[BEGIN]

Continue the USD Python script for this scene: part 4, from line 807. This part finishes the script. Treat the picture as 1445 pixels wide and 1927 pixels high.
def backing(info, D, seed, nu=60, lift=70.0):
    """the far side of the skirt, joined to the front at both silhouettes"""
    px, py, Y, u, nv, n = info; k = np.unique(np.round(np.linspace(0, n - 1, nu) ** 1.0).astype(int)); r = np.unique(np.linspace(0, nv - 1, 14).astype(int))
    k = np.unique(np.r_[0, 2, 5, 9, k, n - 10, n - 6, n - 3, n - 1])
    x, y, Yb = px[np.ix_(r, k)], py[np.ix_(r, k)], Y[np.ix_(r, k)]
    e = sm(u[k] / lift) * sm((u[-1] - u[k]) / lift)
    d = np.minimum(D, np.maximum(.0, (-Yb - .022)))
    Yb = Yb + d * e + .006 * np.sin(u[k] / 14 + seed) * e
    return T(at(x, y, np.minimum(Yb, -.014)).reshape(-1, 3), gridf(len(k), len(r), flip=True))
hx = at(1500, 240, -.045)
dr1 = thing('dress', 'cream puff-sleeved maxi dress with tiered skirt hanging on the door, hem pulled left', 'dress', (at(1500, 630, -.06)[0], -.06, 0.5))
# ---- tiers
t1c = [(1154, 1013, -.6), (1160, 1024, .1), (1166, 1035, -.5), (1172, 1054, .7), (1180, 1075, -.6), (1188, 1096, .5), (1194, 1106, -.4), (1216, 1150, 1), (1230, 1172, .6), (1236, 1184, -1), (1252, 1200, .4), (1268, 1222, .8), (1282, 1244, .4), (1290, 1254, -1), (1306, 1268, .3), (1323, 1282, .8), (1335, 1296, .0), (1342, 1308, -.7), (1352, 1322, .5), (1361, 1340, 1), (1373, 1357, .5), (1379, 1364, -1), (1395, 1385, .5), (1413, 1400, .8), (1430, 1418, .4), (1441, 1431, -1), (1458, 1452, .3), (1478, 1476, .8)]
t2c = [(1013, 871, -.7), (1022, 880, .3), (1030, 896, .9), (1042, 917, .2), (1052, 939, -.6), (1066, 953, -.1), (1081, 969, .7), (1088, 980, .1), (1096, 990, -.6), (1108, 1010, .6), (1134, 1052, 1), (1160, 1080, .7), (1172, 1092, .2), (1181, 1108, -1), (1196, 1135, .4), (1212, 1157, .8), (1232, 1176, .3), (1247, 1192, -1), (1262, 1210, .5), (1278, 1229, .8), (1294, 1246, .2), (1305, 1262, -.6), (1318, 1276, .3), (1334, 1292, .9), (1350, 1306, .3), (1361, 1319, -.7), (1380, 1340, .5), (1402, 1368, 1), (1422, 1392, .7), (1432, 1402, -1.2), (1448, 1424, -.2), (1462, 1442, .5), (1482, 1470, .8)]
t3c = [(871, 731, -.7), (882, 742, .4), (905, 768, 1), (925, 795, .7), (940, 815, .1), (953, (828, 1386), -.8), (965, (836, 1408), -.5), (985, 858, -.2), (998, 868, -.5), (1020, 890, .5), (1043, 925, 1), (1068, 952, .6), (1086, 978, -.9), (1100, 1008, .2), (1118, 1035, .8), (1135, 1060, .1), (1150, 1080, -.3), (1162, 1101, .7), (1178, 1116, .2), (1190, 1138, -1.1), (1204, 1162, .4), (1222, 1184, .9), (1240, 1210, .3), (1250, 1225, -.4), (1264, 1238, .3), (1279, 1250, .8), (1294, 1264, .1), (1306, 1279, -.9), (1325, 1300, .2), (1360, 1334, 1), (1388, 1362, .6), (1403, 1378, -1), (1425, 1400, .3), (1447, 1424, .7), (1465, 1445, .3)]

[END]

| Work to complete |
Make an exact copy of every line in the data.

| Output below |
Continue the USD Python script for this scene: part 4, from line 807. This part finishes the script. Treat the picture as 1445 pixels wide and 1927 pixels high.
def backing(info, D, seed, nu=60, lift=70.0):
    """the far side of the skirt, joined to the front at both silhouettes"""
    px, py, Y, u, nv, n = info; k = np.unique(np.round(np.linspace(0, n - 1, nu) ** 1.0).astype(int)); r = np.unique(np.linspace(0, nv - 1, 14).astype(int))
    k = np.unique(np.r_[0, 2, 5, 9, k, n - 10, n - 6, n - 3, n - 1])
    x, y, Yb = px[np.ix_(r, k)], py[np.ix_(r, k)], Y[np.ix_(r, k)]
    e = sm(u[k] / lift) * sm((u[-1] - u[k]) / lift)
    d = np.minimum(D, np.maximum(.0, (-Yb - .022)))
    Yb = Yb + d * e + .006 * np.sin(u[k] / 14 + seed) * e
    return T(at(x, y, np.minimum(Yb, -.014)).reshape(-1, 3), gridf(len(k), len(r), flip=True))
hx = at(1500, 240, -.045)
dr1 = thing('dress', 'cream puff-sleeved maxi dress with tiered skirt hanging on the door, hem pulled left', 'dress', (at(1500, 630, -.06)[0], -.06, 0.5))
# ---- tiers
t1c = [(1154, 1013, -.6), (1160, 1024, .1), (1166, 1035, -.5), (1172, 1054, .7), (1180, 1075, -.6), (1188, 1096, .5), (1194, 1106, -.4), (1216, 1150, 1), (1230, 1172, .6), (1236, 1184, -1), (1252, 1200, .4), (1268, 1222, .8), (1282, 1244, .4), (1290, 1254, -1), (1306, 1268, .3), (1323, 1282, .8), (1335, 1296, .0), (1342, 1308, -.7), (1352, 1322, .5), (1361, 1340, 1), (1373, 1357, .5), (1379, 1364, -1), (1395, 1385, .5), (1413, 1400, .8), (1430, 1418, .4), (1441, 1431, -1), (1458, 1452, .3), (1478, 1476, .8)]
t2c = [(1013, 871, -.7), (1022, 880, .3), (1030, 896, .9), (1042, 917, .2), (1052, 939, -.6), (1066, 953, -.1), (1081, 969, .7), (1088, 980, .1), (1096, 990, -.6), (1108, 1010, .6), (1134, 1052, 1), (1160, 1080, .7), (1172, 1092, .2), (1181, 1108, -1), (1196, 1135, .4), (1212, 1157, .8), (1232, 1176, .3), (1247, 1192, -1), (1262, 1210, .5), (1278, 1229, .8), (1294, 1246, .2), (1305, 1262, -.6), (1318, 1276, .3), (1334, 1292, .9), (1350, 1306, .3), (1361, 1319, -.7), (1380, 1340, .5), (1402, 1368, 1), (1422, 1392, .7), (1432, 1402, -1.2), (1448, 1424, -.2), (1462, 1442, .5), (1482, 1470, .8)]
t3c = [(871, 731, -.7), (882, 742, .4), (905, 768, 1), (925, 795, .7), (940, 815, .1), (953, (828, 1386), -.8), (965, (836, 1408), -.5), (985, 858, -.2), (998, 868, -.5), (1020, 890, .5), (1043, 925, 1), (1068, 952, .6), (1086, 978, -.9), (1100, 1008, .2), (1118, 1035, .8), (1135, 1060, .1), (1150, 1080, -.3), (1162, 1101, .7), (1178, 1116, .2), (1190, 1138, -1.1), (1204, 1162, .4), (1222, 1184, .9), (1240, 1210, .3), (1250, 1225, -.4), (1264, 1238, .3), (1279, 1250, .8), (1294, 1264, .1), (1306, 1279, -.9), (1325, 1300, .2), (1360, 1334, 1), (1388, 1362, .6), (1403, 1378, -1), (1425, 1400, .3), (1447, 1424, .7), (1465, 1445, .3)]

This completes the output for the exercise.